The great trouble with baseball today is that most of the players are in the game for the money and that’s it, not for the love of it, the excitement of it, the thrill of it.
Baseball was one-hundred percent of my life.
I regret to this day that I never went to college. I feel I should have been a doctor.
The crowd makes the ballgame.
The base paths belonged to me, the runner. The rules gave me the right. I always went into a bag full speed, feet first. I had sharp spikes on my shoes. If the baseman stood where he had no business to be and got hurt, that was his fault.
Walter Johnson’s fastball looked about the size of a watermelon seed and it hissed at you as it passed.
Most collisions out on the fields are needless.
I’ve been called one of the hardest bargainers who ever held out, and I’m proud of it.
I’ve got to be first. ALL the time.
Just speed, raw speed, blinding speed, too much speed.
No man has ever been a perfect ballplayer. Stan Musial, however, is the closest to being perfect in the game today.
To get along with me, don’t increase my tension.
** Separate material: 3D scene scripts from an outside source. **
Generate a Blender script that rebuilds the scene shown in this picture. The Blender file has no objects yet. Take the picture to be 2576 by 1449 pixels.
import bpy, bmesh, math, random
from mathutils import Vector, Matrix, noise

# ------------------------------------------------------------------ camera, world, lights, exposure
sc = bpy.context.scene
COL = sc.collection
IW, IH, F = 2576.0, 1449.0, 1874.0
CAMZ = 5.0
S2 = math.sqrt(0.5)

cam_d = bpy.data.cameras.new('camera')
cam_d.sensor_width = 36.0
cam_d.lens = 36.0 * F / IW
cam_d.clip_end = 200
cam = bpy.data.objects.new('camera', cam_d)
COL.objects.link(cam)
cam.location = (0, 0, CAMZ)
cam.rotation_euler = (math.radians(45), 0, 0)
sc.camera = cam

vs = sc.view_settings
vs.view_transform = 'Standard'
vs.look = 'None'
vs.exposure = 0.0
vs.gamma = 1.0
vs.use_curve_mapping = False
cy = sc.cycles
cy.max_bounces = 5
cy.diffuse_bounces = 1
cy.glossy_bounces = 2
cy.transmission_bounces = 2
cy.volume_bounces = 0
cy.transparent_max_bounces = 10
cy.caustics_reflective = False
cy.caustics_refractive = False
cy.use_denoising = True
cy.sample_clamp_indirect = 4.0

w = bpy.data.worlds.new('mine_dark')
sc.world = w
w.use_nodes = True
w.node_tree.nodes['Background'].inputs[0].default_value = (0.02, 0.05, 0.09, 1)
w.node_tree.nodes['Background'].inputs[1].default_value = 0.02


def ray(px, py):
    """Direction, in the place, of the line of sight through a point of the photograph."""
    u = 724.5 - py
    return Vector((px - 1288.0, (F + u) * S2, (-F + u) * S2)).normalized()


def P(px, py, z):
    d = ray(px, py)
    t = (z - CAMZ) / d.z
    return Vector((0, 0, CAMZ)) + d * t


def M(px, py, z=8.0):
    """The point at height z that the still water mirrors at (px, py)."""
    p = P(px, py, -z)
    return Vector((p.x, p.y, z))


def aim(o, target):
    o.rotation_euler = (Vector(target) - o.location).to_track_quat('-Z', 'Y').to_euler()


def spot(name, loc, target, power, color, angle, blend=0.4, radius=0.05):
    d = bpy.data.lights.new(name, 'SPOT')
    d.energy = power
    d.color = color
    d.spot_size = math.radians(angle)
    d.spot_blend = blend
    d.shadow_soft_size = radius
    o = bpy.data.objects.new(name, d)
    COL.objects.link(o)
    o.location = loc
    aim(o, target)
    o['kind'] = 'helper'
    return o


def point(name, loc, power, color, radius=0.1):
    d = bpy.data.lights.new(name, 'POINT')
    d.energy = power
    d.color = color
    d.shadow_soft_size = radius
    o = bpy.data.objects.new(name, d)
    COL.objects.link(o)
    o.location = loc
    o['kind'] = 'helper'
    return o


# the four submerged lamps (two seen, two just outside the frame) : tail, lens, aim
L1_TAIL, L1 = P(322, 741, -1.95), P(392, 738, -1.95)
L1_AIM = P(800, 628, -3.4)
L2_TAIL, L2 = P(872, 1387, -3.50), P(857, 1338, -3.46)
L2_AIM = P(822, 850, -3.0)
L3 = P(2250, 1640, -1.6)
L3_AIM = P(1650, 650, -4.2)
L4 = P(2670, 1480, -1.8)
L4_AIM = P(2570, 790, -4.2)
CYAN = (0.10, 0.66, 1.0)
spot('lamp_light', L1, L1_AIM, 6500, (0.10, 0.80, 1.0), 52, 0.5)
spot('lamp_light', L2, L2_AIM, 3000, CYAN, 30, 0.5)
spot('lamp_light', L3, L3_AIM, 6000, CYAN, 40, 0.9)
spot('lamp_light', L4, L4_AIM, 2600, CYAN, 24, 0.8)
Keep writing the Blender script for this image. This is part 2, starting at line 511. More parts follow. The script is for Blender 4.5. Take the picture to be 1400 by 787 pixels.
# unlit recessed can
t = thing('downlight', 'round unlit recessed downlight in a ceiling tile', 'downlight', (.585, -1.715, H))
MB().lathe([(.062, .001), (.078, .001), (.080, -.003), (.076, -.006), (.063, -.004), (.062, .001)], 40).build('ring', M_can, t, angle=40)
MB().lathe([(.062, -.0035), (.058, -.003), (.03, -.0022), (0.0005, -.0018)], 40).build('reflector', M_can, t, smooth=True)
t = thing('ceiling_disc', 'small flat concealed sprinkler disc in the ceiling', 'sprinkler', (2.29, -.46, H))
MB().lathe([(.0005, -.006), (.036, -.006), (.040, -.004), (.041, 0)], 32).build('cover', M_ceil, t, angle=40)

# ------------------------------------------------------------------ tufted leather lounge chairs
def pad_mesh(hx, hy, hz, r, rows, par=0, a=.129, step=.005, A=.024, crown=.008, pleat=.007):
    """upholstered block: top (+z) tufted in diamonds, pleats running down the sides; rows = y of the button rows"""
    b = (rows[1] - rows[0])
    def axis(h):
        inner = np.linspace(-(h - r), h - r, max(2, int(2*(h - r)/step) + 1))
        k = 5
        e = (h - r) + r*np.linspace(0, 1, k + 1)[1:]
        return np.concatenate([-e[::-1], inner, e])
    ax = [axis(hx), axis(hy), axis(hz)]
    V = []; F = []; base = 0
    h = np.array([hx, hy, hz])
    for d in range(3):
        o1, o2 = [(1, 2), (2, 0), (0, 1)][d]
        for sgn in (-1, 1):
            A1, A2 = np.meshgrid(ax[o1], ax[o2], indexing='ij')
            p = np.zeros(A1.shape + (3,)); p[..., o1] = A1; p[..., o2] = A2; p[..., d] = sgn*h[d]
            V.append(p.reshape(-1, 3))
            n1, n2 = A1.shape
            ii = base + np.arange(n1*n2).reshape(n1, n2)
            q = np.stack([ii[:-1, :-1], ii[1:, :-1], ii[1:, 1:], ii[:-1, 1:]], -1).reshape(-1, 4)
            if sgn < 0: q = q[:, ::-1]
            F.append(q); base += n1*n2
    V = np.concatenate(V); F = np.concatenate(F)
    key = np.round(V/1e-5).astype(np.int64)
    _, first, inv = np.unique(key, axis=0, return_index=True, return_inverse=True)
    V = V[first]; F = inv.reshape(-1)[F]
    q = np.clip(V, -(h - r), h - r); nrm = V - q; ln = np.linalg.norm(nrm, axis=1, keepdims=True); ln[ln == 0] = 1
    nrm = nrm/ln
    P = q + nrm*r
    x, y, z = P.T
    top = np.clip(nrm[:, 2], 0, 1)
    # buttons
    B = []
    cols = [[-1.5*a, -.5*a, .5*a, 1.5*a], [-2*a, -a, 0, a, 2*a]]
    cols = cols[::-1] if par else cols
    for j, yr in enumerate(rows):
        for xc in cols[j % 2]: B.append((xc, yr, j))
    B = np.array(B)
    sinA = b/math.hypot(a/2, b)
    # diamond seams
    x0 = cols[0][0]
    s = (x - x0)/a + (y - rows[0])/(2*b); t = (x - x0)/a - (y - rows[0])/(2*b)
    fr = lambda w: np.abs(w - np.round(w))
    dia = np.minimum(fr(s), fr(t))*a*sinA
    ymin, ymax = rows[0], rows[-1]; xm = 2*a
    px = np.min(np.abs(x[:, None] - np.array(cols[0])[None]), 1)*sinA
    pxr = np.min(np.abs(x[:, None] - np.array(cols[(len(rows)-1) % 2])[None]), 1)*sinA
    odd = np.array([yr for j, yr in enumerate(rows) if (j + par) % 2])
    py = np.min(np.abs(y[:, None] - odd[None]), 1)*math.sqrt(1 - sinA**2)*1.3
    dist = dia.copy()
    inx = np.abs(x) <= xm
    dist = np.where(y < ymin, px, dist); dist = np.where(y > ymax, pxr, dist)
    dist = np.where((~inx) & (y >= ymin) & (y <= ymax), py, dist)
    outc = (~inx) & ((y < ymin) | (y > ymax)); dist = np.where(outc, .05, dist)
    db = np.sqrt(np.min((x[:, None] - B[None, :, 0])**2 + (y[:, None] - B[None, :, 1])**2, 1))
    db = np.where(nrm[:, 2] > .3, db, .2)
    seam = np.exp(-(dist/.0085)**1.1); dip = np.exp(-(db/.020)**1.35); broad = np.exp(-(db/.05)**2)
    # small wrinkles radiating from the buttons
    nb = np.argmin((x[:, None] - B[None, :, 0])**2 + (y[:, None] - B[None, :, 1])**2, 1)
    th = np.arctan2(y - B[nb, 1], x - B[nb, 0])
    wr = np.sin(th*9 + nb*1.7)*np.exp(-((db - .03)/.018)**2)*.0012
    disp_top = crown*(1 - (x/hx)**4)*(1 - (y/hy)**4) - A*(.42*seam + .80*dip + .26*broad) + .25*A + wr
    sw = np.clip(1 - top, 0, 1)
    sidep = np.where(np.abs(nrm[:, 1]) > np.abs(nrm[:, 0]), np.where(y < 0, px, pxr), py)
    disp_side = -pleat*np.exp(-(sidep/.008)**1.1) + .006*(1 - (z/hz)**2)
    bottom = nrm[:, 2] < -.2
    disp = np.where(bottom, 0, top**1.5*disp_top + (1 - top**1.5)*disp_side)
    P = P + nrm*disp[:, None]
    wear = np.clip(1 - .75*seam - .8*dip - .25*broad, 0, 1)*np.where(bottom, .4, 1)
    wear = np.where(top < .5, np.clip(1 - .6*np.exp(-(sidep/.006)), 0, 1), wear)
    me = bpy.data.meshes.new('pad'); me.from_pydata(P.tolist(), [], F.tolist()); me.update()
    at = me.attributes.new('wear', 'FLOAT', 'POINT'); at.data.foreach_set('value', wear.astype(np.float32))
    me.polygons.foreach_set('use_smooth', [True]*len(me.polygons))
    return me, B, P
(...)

The way those clubs shift against Ted Williams, I can’t understand how he can be so stupid not to accept the challenge to him and hit to left field.
When two doctors pass each other on the street they wink at each other.
I have observed that baseball is not unlike war, and when you get right down to it, we batters are the heavy artillery.
Speed is a great asset; but it’s greater when it’s combined with quickness – and there’s a big difference.
When I came to Detroit I was just a mild-mannered Sunday-school boy.
Don’t come home a failure.
That boy Mantle is a good one.
When I played ball, I didn’t play for fun.
Every man in the game, from the minors on up, is not only fighting against the other side, but he’s trying to hold onto his own job against those on his own bench who’d love to take it away. Why deny this? Why minimize it? Why not boldly admit it?